The Hare Krishna belief system can be traced back to ancient India and is based on four regulations including not eating meat, not gambling and not using things like alcohol or caffeine, as well as restrictions on sex.

Vasudeva das and Hare Krishna follower Yadunath das, whose legal name is Joe DeGise II, have raised about $5,000 in the past six months for the renovation project and are hoping to find a major donor so the work can begin as soon as possible.

"We need to get some props from those times. There is a reel-to-reel recording machine [Prabhupada] used for his classes, which was always there. Benches for the side need to be built," Vasudeva das said.

Vasudeva das, Yadunath das and others working on the project are using the short documentary "Happiness on 2nd Avenue," produced in the 1960s, as one reference for how the room looked when it opened.

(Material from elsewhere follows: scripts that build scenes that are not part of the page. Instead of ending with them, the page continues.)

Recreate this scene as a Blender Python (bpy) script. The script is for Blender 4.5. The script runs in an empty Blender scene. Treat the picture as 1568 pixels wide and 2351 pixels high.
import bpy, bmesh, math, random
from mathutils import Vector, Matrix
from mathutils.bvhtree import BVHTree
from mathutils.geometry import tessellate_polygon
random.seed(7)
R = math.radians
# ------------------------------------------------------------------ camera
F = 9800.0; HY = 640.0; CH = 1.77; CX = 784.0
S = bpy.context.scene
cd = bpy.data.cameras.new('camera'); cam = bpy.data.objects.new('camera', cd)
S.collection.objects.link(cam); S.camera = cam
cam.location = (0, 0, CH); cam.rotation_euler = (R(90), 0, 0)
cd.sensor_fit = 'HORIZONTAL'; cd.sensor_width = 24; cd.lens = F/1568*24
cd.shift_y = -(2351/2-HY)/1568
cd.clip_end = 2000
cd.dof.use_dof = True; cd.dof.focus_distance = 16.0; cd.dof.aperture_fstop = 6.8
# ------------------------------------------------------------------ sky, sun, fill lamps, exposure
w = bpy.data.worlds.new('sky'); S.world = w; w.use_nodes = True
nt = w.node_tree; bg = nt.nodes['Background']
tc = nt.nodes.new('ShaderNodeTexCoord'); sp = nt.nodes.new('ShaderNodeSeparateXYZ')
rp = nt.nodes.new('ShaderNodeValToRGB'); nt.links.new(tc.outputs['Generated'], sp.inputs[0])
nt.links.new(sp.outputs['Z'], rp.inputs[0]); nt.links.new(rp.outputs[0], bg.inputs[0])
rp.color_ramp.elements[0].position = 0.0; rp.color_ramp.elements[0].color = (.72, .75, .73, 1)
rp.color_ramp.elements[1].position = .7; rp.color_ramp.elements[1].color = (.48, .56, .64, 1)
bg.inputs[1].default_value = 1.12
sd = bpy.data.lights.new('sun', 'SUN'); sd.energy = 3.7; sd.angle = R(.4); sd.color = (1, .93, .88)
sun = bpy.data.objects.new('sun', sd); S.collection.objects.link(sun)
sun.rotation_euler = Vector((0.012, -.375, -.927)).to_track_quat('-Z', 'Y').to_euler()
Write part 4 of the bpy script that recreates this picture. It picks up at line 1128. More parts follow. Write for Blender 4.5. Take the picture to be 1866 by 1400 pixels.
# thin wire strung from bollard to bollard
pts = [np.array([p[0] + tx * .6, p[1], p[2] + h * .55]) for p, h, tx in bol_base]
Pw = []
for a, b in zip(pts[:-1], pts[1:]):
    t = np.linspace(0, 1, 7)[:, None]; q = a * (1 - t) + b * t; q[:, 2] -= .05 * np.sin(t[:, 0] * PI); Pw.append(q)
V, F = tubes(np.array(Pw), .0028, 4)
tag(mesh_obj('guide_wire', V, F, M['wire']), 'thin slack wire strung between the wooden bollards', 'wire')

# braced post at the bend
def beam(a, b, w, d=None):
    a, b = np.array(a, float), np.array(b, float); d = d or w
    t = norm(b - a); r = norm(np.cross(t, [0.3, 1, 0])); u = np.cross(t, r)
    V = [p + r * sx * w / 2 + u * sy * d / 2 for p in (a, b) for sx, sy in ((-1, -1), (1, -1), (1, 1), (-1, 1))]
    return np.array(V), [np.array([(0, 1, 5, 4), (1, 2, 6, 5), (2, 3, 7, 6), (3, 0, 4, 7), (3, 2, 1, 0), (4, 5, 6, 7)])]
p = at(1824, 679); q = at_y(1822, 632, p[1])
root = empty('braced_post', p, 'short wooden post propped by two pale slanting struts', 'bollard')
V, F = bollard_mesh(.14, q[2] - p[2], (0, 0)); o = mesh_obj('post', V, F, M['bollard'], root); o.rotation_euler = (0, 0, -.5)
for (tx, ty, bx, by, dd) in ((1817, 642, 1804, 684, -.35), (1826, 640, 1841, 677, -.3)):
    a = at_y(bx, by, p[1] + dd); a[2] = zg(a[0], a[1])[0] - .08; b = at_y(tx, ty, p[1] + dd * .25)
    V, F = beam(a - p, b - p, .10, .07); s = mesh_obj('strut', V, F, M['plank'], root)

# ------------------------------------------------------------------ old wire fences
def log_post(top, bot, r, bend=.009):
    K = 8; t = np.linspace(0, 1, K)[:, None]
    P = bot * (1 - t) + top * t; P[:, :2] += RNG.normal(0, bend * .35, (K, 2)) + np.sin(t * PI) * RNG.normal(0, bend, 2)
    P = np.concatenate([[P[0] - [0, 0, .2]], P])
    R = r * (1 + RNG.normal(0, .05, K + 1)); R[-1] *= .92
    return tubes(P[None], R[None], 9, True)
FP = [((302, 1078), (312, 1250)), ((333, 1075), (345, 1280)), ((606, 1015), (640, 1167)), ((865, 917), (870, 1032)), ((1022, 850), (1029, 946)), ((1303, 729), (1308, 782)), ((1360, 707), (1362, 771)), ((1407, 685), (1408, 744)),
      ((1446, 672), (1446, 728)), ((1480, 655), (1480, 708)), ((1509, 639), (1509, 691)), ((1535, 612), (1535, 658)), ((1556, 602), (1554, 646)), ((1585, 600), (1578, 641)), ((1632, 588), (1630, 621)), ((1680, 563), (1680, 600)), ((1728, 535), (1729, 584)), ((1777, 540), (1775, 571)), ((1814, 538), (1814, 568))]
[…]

The Hare Krishna movement started when Prabhupada moved from India to New York in 1965 with the goal of bringing his beliefs to the Western world, Vasudeva das said. Prabhupada leased the Second Avenue storefront in 1966.

The movement quickly outgrew the space and it moved to another location in 1968, but directors of the Brooklyn-based Hare Krishna temple re-leased the space and opened it again in 1991, according to Second Avenue temple's website.

"It is a very important place for our movement. It is like a place of pilgrimage," said Vasudeva das. "We have Hare Krishnas come from all over the world who want to see the place, where he did his first classes."

The temple is currently only used for Hare Krishna classes on Mondays and Saturdays.

When the planned renovations are complete, Vasudeva das said the space would operate like a "living museum" with public access.

"It is a space that will evoke [a] meditation of the person [Prabhupada] — his spirit, his compassion, his boldness in reaching out to people," he said.